WHAT TO WORK ON
What is needed is the run of lines from the one containing "Write part 3" through the one containing "- rng.uniform(.0, .03)", echoed exactly, with both ends kept and nothing added.

DATA SHOWN
::::
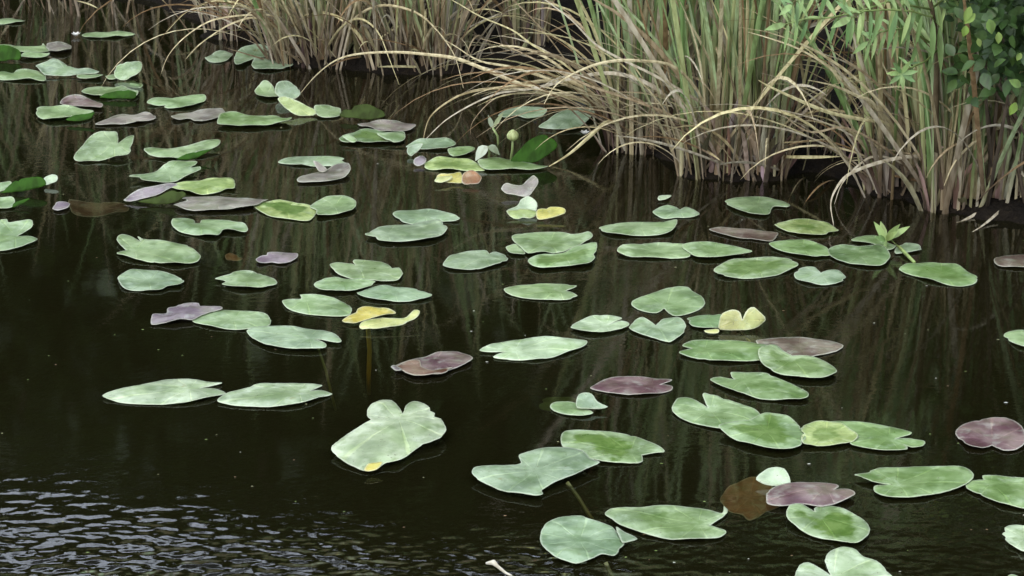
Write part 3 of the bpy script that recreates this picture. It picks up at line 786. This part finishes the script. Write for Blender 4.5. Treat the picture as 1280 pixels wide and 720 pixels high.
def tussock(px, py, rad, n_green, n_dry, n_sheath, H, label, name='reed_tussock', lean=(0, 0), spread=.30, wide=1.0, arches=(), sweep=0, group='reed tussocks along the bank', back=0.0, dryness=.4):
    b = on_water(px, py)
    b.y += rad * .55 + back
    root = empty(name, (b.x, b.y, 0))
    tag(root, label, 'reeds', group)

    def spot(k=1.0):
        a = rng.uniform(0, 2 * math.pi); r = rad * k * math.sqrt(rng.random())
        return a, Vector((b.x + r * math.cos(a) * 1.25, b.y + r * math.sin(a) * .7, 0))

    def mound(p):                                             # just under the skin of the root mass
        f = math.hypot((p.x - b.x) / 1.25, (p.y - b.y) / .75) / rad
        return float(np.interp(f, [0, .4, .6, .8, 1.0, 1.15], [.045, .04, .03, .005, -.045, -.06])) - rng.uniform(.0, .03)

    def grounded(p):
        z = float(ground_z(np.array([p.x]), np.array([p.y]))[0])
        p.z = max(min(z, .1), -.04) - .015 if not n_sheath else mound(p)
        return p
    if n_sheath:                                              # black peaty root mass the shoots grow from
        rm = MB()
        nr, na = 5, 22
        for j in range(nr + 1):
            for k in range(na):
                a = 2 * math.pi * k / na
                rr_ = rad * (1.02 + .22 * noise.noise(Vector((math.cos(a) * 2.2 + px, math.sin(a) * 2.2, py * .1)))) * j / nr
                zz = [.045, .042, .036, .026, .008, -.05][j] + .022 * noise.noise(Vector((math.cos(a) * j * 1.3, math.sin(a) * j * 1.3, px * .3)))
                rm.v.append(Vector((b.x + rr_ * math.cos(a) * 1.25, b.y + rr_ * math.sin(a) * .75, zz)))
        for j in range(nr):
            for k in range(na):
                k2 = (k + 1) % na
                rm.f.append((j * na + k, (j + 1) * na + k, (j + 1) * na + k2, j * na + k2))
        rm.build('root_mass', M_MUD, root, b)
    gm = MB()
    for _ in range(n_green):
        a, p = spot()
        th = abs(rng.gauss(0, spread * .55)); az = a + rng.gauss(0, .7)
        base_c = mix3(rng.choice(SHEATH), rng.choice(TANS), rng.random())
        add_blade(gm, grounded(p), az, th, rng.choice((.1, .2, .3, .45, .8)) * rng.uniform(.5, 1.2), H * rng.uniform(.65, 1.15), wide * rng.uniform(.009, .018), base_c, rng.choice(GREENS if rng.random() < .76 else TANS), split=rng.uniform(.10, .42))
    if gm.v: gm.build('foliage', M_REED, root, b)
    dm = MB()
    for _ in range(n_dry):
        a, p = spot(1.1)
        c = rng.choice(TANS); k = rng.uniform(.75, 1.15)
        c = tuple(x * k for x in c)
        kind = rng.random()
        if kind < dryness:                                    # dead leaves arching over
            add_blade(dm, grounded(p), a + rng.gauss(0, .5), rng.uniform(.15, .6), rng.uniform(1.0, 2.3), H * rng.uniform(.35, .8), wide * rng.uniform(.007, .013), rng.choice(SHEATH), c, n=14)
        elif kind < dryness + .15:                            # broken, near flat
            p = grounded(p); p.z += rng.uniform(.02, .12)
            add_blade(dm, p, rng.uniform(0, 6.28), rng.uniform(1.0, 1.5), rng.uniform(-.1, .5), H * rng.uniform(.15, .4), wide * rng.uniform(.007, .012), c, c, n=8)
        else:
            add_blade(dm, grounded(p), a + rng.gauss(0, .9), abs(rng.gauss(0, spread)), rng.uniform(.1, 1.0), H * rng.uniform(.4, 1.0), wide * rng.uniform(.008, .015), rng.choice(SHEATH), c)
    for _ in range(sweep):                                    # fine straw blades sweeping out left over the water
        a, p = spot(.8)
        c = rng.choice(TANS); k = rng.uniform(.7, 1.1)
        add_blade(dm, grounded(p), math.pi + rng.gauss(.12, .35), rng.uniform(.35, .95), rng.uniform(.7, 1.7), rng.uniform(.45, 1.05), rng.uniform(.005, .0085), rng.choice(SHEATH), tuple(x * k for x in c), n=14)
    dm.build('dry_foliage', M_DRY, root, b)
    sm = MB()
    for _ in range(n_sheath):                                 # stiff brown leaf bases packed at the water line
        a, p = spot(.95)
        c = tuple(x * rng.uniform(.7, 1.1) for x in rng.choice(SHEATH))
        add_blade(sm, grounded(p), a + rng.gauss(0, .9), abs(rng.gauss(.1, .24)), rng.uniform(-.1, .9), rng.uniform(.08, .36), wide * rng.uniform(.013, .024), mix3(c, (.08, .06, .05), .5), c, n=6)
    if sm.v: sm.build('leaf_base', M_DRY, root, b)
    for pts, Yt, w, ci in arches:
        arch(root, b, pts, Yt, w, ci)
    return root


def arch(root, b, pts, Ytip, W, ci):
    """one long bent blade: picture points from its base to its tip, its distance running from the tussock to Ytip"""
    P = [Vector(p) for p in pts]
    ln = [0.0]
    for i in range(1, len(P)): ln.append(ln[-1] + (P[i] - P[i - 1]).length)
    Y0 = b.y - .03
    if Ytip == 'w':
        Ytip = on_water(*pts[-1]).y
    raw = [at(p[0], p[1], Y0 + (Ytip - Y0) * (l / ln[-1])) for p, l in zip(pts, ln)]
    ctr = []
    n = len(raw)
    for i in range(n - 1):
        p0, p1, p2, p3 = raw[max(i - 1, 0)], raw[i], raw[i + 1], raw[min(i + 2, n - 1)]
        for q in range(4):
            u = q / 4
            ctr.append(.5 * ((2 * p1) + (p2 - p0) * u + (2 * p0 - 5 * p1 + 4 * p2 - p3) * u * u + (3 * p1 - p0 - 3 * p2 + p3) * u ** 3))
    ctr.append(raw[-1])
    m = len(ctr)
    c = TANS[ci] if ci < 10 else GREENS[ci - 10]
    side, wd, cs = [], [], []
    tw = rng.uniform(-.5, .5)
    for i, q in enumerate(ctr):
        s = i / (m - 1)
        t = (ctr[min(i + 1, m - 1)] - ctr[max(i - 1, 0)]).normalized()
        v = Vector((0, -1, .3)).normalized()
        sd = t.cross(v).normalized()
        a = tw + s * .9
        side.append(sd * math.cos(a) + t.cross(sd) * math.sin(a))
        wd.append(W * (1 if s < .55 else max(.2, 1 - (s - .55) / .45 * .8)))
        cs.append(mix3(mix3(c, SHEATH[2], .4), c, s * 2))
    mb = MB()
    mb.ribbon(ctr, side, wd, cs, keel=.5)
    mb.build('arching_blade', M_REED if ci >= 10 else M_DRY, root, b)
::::
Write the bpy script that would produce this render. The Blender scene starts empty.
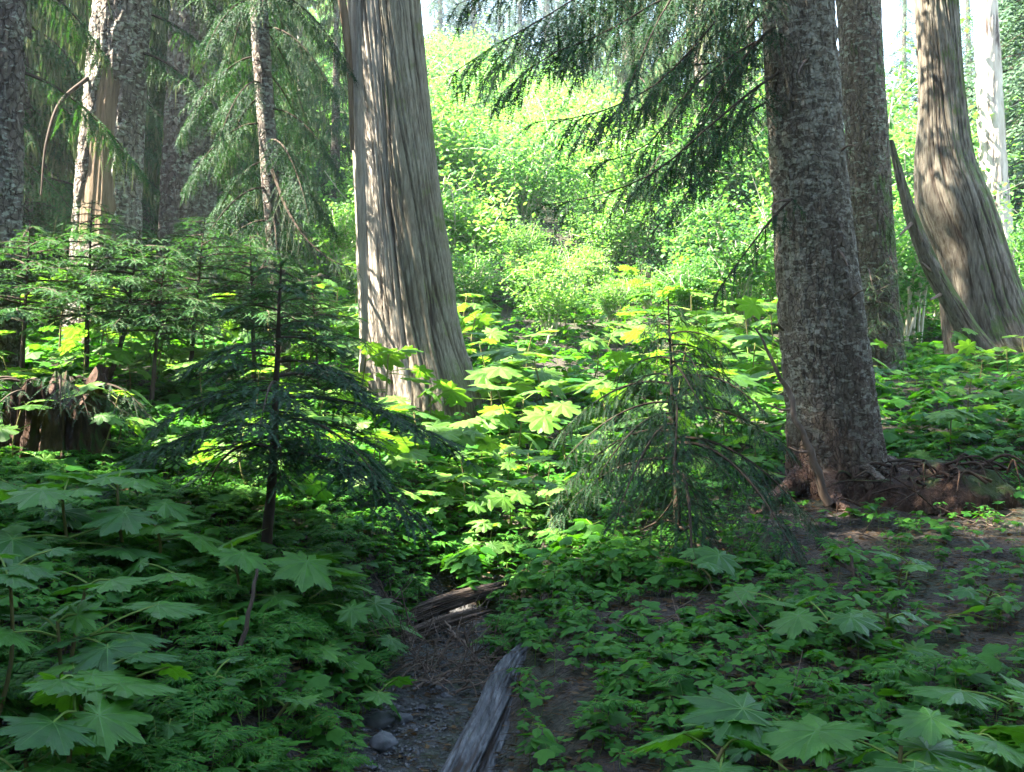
::::
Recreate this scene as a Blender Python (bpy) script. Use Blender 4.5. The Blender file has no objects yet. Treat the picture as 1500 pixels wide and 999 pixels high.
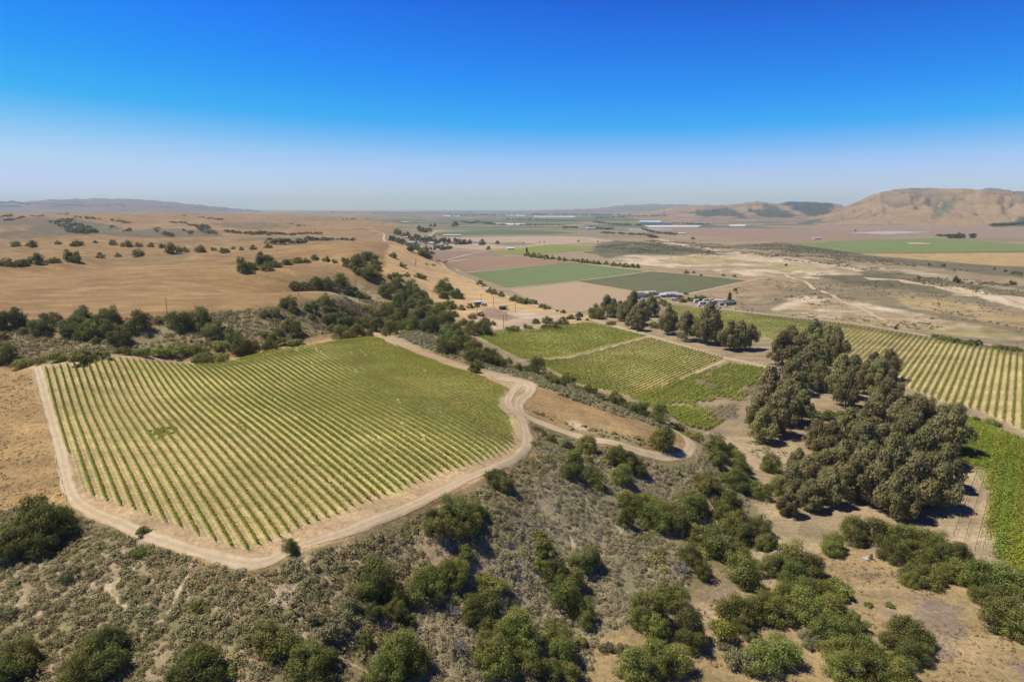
::::
EXERCISE ANSWER
Write part 3 of the bpy script that recreates this picture. It picks up at line 786. This part finishes the script. Write for Blender 4.5. Treat the picture as 1280 pixels wide and 720 pixels high.
def tussock(px, py, rad, n_green, n_dry, n_sheath, H, label, name='reed_tussock', lean=(0, 0), spread=.30, wide=1.0, arches=(), sweep=0, group='reed tussocks along the bank', back=0.0, dryness=.4):
    b = on_water(px, py)
    b.y += rad * .55 + back
    root = empty(name, (b.x, b.y, 0))
    tag(root, label, 'reeds', group)

    def spot(k=1.0):
        a = rng.uniform(0, 2 * math.pi); r = rad * k * math.sqrt(rng.random())
        return a, Vector((b.x + r * math.cos(a) * 1.25, b.y + r * math.sin(a) * .7, 0))

    def mound(p):                                             # just under the skin of the root mass
        f = math.hypot((p.x - b.x) / 1.25, (p.y - b.y) / .75) / rad
        return float(np.interp(f, [0, .4, .6, .8, 1.0, 1.15], [.045, .04, .03, .005, -.045, -.06])) - rng.uniform(.0, .03)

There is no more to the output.